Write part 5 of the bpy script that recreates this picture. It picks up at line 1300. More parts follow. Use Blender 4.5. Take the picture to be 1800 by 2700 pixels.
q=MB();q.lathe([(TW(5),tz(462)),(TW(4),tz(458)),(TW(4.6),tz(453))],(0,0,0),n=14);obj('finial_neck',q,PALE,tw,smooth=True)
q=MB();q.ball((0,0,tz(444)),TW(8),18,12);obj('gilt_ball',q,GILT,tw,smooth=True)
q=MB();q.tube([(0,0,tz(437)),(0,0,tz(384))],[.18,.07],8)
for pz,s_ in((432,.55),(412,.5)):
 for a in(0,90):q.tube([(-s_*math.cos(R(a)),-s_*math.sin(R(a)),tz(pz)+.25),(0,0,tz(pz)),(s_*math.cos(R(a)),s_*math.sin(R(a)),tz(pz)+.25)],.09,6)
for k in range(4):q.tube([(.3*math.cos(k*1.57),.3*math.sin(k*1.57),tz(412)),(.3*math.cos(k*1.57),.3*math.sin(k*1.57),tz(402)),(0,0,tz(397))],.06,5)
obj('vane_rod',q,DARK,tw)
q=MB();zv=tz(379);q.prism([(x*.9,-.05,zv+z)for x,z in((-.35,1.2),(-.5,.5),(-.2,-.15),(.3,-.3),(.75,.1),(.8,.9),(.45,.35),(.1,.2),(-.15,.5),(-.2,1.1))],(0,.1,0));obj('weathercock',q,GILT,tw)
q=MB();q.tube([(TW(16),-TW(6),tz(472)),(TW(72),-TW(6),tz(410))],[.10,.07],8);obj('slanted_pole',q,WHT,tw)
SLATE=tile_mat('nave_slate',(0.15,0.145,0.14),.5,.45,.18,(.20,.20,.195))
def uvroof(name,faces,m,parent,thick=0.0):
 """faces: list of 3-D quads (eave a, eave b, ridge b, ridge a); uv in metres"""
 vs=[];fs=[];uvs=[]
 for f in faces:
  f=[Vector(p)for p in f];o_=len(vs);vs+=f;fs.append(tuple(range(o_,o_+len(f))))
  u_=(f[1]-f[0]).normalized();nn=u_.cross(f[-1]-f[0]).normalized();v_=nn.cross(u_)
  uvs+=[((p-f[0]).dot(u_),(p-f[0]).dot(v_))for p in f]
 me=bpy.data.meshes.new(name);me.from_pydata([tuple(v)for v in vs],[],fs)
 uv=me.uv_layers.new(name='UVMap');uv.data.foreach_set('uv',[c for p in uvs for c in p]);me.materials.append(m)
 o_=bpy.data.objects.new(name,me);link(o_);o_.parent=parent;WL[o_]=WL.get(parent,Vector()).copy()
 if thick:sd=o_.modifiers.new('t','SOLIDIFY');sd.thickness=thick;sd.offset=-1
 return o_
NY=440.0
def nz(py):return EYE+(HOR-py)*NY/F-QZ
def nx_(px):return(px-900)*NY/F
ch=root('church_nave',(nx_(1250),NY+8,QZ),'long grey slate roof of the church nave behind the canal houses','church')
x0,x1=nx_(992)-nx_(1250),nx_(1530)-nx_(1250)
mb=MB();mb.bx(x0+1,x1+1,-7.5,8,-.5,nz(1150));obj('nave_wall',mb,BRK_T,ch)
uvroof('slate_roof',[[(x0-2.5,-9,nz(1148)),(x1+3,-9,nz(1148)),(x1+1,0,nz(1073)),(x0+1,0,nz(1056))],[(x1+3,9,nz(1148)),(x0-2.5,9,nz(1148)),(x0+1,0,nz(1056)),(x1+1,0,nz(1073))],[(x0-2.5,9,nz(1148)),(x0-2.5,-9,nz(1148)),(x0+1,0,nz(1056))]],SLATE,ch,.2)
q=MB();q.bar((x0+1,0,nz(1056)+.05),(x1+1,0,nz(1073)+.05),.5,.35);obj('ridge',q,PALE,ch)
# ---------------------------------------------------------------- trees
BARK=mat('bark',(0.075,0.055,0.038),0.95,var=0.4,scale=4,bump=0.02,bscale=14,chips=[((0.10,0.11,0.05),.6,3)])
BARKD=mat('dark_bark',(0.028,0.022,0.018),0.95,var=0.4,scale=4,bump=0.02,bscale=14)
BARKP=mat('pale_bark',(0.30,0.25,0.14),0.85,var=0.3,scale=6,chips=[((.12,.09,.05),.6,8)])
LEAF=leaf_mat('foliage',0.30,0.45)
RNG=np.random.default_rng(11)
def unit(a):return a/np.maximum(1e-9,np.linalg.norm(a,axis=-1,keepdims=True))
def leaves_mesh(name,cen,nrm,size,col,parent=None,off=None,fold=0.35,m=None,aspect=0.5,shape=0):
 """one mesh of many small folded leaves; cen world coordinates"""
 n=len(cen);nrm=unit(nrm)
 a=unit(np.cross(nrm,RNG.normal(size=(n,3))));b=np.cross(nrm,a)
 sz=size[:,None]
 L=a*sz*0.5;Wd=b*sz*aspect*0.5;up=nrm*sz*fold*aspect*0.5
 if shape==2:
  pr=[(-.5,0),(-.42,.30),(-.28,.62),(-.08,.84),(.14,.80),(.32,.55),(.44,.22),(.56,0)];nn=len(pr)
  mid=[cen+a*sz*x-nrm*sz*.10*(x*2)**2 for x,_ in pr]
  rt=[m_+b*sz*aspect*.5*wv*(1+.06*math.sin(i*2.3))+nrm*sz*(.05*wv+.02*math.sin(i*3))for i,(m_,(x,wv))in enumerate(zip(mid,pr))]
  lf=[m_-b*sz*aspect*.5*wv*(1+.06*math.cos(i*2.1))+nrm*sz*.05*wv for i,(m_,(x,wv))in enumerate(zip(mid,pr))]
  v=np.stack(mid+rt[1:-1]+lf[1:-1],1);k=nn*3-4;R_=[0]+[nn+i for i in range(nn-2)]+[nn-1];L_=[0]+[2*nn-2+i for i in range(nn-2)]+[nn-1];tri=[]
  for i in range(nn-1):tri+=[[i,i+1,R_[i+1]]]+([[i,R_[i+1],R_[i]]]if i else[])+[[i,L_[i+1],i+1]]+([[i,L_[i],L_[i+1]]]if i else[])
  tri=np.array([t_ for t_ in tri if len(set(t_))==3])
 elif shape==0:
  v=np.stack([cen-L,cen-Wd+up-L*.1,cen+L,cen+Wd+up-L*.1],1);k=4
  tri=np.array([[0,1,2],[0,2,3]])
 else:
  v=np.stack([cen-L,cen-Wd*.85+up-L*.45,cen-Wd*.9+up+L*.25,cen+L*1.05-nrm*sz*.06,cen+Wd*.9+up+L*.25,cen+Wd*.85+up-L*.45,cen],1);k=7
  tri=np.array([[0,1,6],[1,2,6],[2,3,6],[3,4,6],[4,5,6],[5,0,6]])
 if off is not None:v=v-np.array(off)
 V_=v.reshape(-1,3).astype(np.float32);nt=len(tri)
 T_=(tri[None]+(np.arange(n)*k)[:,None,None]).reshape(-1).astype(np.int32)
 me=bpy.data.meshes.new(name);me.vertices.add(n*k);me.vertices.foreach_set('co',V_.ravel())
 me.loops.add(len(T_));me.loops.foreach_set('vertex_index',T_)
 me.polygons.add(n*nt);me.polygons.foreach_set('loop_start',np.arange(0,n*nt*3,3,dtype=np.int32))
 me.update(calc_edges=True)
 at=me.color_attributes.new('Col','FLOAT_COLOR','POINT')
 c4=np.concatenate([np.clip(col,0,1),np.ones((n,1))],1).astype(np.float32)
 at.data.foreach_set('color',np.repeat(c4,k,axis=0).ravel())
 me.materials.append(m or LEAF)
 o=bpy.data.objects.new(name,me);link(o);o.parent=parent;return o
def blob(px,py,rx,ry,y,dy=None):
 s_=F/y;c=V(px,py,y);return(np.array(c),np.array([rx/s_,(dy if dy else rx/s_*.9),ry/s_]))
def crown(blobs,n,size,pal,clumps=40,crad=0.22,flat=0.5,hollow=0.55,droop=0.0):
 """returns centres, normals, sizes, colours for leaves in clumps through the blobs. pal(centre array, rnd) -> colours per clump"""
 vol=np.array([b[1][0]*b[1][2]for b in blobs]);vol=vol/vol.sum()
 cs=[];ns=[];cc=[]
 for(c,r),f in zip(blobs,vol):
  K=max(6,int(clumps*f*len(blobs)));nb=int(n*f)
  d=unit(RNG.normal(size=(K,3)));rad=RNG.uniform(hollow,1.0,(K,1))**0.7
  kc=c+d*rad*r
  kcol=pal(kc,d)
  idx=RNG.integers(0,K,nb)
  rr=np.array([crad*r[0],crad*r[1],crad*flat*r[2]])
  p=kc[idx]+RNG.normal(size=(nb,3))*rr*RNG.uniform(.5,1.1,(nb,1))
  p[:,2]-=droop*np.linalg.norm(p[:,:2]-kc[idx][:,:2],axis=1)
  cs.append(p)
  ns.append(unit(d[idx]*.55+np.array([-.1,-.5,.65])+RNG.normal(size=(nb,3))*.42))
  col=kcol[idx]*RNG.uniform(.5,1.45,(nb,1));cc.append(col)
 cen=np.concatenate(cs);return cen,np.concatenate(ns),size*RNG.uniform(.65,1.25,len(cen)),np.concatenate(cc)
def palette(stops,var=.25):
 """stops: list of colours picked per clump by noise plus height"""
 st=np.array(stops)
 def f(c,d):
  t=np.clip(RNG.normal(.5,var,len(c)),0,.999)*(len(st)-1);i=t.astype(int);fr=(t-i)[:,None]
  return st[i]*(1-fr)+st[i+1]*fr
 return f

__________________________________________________

Problem to work on —
Wherever a line in the data above holds "bscale", copy that line.

Reply to the exercise —
BARK=mat('bark',(0.075,0.055,0.038),0.95,var=0.4,scale=4,bump=0.02,bscale=14,chips=[((0.10,0.11,0.05),.6,3)])
BARKD=mat('dark_bark',(0.028,0.022,0.018),0.95,var=0.4,scale=4,bump=0.02,bscale=14)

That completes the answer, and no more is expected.